One of my favorite places to spend time in town lately is my friends’ tattoo shop. It sounds weird. Most tattoo shops around here are edgy, dark places, but not Heirloom Arts. It’s bright and uplifting. I don’t know if it has to do with the fact that it’s the only queer femme owned shop in Kalamazoo, or if it has to do with the absolute positive energy everyone in the shop brings to work with them, but you can’t walk into the lobby with its huge floor to ceiling windows and comfortable couches without immediately feeling a sense of comfortable peace.

I promise this isn’t an ad for them either.

Mae, the shop manager, has been my friend for a couple years now. I had a pretty scary couple months and they showed up for me, bringing me delicious soups and pancakes. I can always count on them to show up for me.
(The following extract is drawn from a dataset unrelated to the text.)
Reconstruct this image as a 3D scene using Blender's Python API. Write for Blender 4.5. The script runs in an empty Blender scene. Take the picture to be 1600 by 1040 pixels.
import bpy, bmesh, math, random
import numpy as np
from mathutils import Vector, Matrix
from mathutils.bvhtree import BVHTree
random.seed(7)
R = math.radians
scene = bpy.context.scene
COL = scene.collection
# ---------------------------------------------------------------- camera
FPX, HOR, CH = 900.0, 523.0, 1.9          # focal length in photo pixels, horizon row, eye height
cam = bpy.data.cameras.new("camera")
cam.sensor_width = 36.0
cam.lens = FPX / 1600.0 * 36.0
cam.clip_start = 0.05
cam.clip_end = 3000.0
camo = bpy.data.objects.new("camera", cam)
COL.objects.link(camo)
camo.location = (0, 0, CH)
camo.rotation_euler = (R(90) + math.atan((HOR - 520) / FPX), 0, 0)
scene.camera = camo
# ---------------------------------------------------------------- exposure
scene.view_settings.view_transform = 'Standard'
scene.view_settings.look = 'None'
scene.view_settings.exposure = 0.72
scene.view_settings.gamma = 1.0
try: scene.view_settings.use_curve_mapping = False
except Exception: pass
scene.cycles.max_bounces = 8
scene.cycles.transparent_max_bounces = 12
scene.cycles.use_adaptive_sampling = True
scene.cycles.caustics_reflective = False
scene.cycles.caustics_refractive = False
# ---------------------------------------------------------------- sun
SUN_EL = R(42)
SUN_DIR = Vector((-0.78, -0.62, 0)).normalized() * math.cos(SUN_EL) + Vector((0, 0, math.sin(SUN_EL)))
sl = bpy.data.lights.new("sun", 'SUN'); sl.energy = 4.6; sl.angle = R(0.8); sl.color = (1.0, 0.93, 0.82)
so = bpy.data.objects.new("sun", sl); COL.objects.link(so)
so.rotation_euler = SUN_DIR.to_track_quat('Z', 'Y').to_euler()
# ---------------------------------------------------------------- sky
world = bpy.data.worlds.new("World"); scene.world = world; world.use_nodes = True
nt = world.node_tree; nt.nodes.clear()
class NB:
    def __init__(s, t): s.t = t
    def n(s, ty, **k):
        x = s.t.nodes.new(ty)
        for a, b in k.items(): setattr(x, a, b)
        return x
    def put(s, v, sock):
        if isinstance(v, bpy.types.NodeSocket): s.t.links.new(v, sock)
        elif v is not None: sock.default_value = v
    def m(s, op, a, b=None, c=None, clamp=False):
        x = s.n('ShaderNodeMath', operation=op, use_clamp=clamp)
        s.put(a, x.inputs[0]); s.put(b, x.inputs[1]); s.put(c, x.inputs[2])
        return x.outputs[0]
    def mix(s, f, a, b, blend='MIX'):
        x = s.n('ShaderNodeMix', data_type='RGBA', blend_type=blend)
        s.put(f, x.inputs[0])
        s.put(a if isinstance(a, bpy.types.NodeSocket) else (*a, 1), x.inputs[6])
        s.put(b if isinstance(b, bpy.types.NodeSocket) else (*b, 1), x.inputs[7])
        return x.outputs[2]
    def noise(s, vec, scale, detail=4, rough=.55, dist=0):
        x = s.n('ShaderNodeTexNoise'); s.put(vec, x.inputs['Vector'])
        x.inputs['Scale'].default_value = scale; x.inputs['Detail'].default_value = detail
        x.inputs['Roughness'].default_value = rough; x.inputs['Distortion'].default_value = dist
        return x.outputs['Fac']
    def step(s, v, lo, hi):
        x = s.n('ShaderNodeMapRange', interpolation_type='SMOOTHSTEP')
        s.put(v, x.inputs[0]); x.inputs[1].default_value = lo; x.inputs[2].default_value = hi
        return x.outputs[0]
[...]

I threw them a birthday party, including a combat cage match where my partner and I whacked each other over the head in the pool and tried to knock each other off floaties while listening to Mischief Brew for their entertainment. We’ve become family.

The same can be said for Tempest, the lead artist, who has spent so much time working on fixing the clusterfuck that is the coverup of my left arm tattoo. My underwater seascape cover up is finally looking like an underwater seascape and not a pile of misshapen penises, thanks to Tempest’s amazing work – to say nothing about the memorial piece on my thigh, above the scar on my knee – a reminder of all the people whose hands I held, whom I could not bring back from the edge.

I’ve been collecting work from all the artists. I’ve got a beautiful warrior band from Stephany, and an opossum in a trashcan. A sweet dreams grave, and a dark nights one planned.

The newest apprentice Lacey is working on a gorgeous cat on my upper thigh.

K, finally graduated from apprenticeship to a full artist, gave me an angry cowgirl wrangling opossums and is working on frustrated Mother Mary with an opossum Jesus for me. She gave me my run and stay tattoos on a day when I wasn’t sure which I should do.

And Marlowe, an apprentice, she’s getting ready to give me tattoos honoring my children. I cannot wait.

These people have become my family, and the space has become my safe and happy space.

There are few things I love more than watching Tempest paint the walls of their room, or sitting for a tattoo and listening to the artists talk about their journey. I love the way we can chat about the world, and the passion with which everyone works to make our community a better place for everyone, especially the more marginalized among us.

I love the things Heirloom represents. And I love, above all, how comforting it is to have them be part of the community I’ve been trying to find and build for ages.